## RECORDED DATA
#####

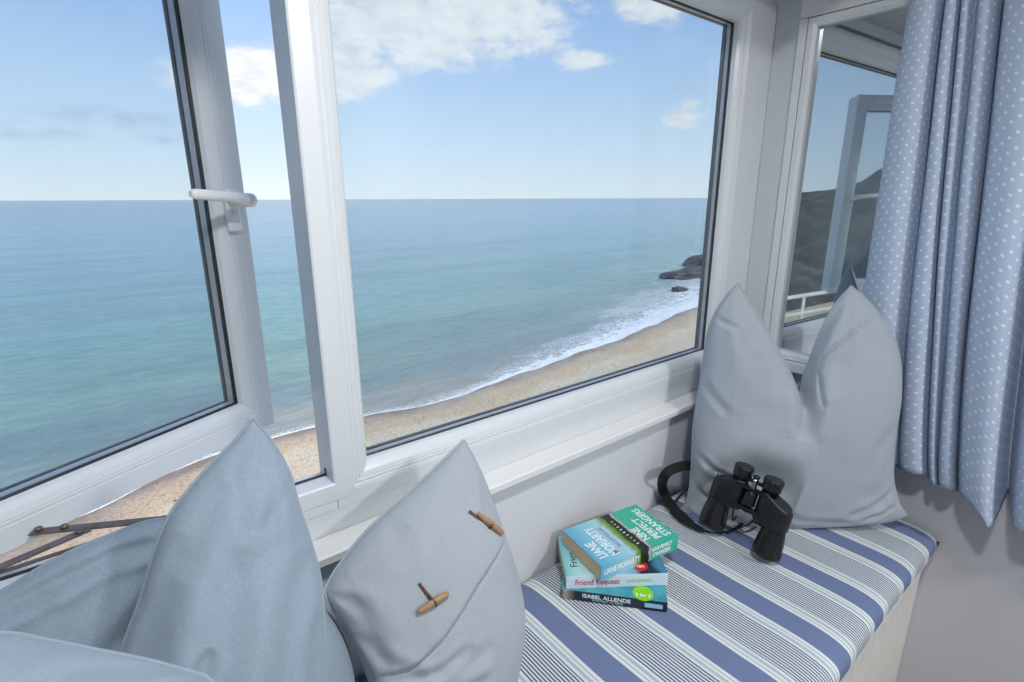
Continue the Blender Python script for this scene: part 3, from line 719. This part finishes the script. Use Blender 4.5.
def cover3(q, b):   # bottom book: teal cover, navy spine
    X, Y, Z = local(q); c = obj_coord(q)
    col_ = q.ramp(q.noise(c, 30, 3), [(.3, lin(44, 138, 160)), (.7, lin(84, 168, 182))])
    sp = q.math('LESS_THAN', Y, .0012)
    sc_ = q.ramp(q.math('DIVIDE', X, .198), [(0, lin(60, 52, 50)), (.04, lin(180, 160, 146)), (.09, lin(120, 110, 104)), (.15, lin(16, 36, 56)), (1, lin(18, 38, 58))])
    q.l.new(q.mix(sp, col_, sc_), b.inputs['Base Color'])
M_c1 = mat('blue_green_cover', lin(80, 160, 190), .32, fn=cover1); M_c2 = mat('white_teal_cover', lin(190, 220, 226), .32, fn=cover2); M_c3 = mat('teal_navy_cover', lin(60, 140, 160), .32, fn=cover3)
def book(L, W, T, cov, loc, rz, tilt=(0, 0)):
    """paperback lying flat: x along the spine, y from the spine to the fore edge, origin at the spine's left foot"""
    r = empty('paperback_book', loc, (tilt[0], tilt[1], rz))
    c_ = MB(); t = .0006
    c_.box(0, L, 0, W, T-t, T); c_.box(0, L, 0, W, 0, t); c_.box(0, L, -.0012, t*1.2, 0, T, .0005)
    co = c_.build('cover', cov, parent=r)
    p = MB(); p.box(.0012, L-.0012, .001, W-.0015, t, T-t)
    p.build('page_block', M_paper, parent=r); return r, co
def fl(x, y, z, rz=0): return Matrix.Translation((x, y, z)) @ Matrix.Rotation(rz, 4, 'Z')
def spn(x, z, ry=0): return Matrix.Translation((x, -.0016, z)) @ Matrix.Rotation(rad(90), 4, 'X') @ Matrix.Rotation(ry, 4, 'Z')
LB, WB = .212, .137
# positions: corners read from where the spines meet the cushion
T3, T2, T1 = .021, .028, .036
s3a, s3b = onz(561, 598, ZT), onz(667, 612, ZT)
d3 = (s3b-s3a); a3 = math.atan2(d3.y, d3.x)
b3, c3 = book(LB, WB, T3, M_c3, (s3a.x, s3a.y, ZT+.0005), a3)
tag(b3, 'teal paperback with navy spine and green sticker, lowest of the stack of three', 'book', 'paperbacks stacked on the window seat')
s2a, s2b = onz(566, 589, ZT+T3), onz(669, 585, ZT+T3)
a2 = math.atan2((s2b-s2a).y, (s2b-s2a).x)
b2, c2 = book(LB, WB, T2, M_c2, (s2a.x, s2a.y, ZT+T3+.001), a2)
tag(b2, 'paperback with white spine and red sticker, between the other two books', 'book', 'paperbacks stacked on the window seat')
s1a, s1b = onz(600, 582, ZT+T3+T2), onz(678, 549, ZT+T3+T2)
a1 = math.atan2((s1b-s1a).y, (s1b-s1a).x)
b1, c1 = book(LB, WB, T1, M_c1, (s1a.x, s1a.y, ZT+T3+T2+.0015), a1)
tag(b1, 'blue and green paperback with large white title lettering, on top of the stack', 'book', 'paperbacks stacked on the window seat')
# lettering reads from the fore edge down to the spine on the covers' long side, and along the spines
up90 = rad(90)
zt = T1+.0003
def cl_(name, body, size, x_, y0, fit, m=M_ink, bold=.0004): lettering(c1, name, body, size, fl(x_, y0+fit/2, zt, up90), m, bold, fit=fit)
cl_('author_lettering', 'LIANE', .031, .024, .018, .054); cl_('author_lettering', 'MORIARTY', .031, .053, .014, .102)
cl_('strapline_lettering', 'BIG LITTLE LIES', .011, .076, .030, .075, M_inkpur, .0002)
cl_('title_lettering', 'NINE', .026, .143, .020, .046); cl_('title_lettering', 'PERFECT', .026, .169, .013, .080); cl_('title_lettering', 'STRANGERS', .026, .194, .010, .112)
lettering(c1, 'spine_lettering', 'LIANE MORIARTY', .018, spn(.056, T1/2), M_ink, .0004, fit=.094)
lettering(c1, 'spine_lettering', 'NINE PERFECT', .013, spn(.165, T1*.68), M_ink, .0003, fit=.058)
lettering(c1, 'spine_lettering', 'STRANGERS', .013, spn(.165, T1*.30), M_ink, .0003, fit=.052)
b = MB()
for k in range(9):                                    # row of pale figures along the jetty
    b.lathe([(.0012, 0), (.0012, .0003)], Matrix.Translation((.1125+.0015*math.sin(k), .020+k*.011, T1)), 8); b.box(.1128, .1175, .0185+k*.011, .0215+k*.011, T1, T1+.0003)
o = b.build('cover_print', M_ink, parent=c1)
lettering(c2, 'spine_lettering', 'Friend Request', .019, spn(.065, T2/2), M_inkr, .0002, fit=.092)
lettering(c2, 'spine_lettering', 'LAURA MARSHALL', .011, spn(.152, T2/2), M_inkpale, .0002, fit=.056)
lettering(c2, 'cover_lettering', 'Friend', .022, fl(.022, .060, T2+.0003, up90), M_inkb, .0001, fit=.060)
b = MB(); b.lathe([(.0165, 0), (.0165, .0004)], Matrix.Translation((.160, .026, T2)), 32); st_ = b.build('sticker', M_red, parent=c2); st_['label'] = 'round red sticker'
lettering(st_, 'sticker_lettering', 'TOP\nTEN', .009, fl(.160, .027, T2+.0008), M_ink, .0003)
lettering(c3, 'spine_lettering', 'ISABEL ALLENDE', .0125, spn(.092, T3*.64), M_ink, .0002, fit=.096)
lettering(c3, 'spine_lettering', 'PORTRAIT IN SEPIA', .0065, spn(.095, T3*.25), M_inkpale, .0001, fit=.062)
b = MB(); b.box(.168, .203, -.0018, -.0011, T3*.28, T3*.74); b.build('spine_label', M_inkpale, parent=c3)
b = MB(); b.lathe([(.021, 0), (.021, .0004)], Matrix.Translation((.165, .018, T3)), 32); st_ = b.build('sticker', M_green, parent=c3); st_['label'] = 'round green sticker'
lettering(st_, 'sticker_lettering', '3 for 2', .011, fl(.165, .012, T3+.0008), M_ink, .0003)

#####

## OBJECTIVE
Reproduce each line exactly as it appears, omitting the pictures.

## CORRECT ANSWER
Continue the Blender Python script for this scene: part 3, from line 719. This part finishes the script. Use Blender 4.5.
def cover3(q, b):   # bottom book: teal cover, navy spine
    X, Y, Z = local(q); c = obj_coord(q)
    col_ = q.ramp(q.noise(c, 30, 3), [(.3, lin(44, 138, 160)), (.7, lin(84, 168, 182))])
    sp = q.math('LESS_THAN', Y, .0012)
    sc_ = q.ramp(q.math('DIVIDE', X, .198), [(0, lin(60, 52, 50)), (.04, lin(180, 160, 146)), (.09, lin(120, 110, 104)), (.15, lin(16, 36, 56)), (1, lin(18, 38, 58))])
    q.l.new(q.mix(sp, col_, sc_), b.inputs['Base Color'])
M_c1 = mat('blue_green_cover', lin(80, 160, 190), .32, fn=cover1); M_c2 = mat('white_teal_cover', lin(190, 220, 226), .32, fn=cover2); M_c3 = mat('teal_navy_cover', lin(60, 140, 160), .32, fn=cover3)
def book(L, W, T, cov, loc, rz, tilt=(0, 0)):
    """paperback lying flat: x along the spine, y from the spine to the fore edge, origin at the spine's left foot"""
    r = empty('paperback_book', loc, (tilt[0], tilt[1], rz))
    c_ = MB(); t = .0006
    c_.box(0, L, 0, W, T-t, T); c_.box(0, L, 0, W, 0, t); c_.box(0, L, -.0012, t*1.2, 0, T, .0005)
    co = c_.build('cover', cov, parent=r)
    p = MB(); p.box(.0012, L-.0012, .001, W-.0015, t, T-t)
    p.build('page_block', M_paper, parent=r); return r, co
def fl(x, y, z, rz=0): return Matrix.Translation((x, y, z)) @ Matrix.Rotation(rz, 4, 'Z')
def spn(x, z, ry=0): return Matrix.Translation((x, -.0016, z)) @ Matrix.Rotation(rad(90), 4, 'X') @ Matrix.Rotation(ry, 4, 'Z')
LB, WB = .212, .137
# positions: corners read from where the spines meet the cushion
T3, T2, T1 = .021, .028, .036
s3a, s3b = onz(561, 598, ZT), onz(667, 612, ZT)
d3 = (s3b-s3a); a3 = math.atan2(d3.y, d3.x)
b3, c3 = book(LB, WB, T3, M_c3, (s3a.x, s3a.y, ZT+.0005), a3)
tag(b3, 'teal paperback with navy spine and green sticker, lowest of the stack of three', 'book', 'paperbacks stacked on the window seat')
s2a, s2b = onz(566, 589, ZT+T3), onz(669, 585, ZT+T3)
a2 = math.atan2((s2b-s2a).y, (s2b-s2a).x)
b2, c2 = book(LB, WB, T2, M_c2, (s2a.x, s2a.y, ZT+T3+.001), a2)
tag(b2, 'paperback with white spine and red sticker, between the other two books', 'book', 'paperbacks stacked on the window seat')
s1a, s1b = onz(600, 582, ZT+T3+T2), onz(678, 549, ZT+T3+T2)
a1 = math.atan2((s1b-s1a).y, (s1b-s1a).x)
b1, c1 = book(LB, WB, T1, M_c1, (s1a.x, s1a.y, ZT+T3+T2+.0015), a1)
tag(b1, 'blue and green paperback with large white title lettering, on top of the stack', 'book', 'paperbacks stacked on the window seat')
# lettering reads from the fore edge down to the spine on the covers' long side, and along the spines
up90 = rad(90)
zt = T1+.0003
def cl_(name, body, size, x_, y0, fit, m=M_ink, bold=.0004): lettering(c1, name, body, size, fl(x_, y0+fit/2, zt, up90), m, bold, fit=fit)
cl_('author_lettering', 'LIANE', .031, .024, .018, .054); cl_('author_lettering', 'MORIARTY', .031, .053, .014, .102)
cl_('strapline_lettering', 'BIG LITTLE LIES', .011, .076, .030, .075, M_inkpur, .0002)
cl_('title_lettering', 'NINE', .026, .143, .020, .046); cl_('title_lettering', 'PERFECT', .026, .169, .013, .080); cl_('title_lettering', 'STRANGERS', .026, .194, .010, .112)
lettering(c1, 'spine_lettering', 'LIANE MORIARTY', .018, spn(.056, T1/2), M_ink, .0004, fit=.094)
lettering(c1, 'spine_lettering', 'NINE PERFECT', .013, spn(.165, T1*.68), M_ink, .0003, fit=.058)
lettering(c1, 'spine_lettering', 'STRANGERS', .013, spn(.165, T1*.30), M_ink, .0003, fit=.052)
b = MB()
for k in range(9):                                    # row of pale figures along the jetty
    b.lathe([(.0012, 0), (.0012, .0003)], Matrix.Translation((.1125+.0015*math.sin(k), .020+k*.011, T1)), 8); b.box(.1128, .1175, .0185+k*.011, .0215+k*.011, T1, T1+.0003)
o = b.build('cover_print', M_ink, parent=c1)
lettering(c2, 'spine_lettering', 'Friend Request', .019, spn(.065, T2/2), M_inkr, .0002, fit=.092)
lettering(c2, 'spine_lettering', 'LAURA MARSHALL', .011, spn(.152, T2/2), M_inkpale, .0002, fit=.056)
lettering(c2, 'cover_lettering', 'Friend', .022, fl(.022, .060, T2+.0003, up90), M_inkb, .0001, fit=.060)
b = MB(); b.lathe([(.0165, 0), (.0165, .0004)], Matrix.Translation((.160, .026, T2)), 32); st_ = b.build('sticker', M_red, parent=c2); st_['label'] = 'round red sticker'
lettering(st_, 'sticker_lettering', 'TOP\nTEN', .009, fl(.160, .027, T2+.0008), M_ink, .0003)
lettering(c3, 'spine_lettering', 'ISABEL ALLENDE', .0125, spn(.092, T3*.64), M_ink, .0002, fit=.096)
lettering(c3, 'spine_lettering', 'PORTRAIT IN SEPIA', .0065, spn(.095, T3*.25), M_inkpale, .0001, fit=.062)
b = MB(); b.box(.168, .203, -.0018, -.0011, T3*.28, T3*.74); b.build('spine_label', M_inkpale, parent=c3)
b = MB(); b.lathe([(.021, 0), (.021, .0004)], Matrix.Translation((.165, .018, T3)), 32); st_ = b.build('sticker', M_green, parent=c3); st_['label'] = 'round green sticker'
lettering(st_, 'sticker_lettering', '3 for 2', .011, fl(.165, .012, T3+.0008), M_ink, .0003)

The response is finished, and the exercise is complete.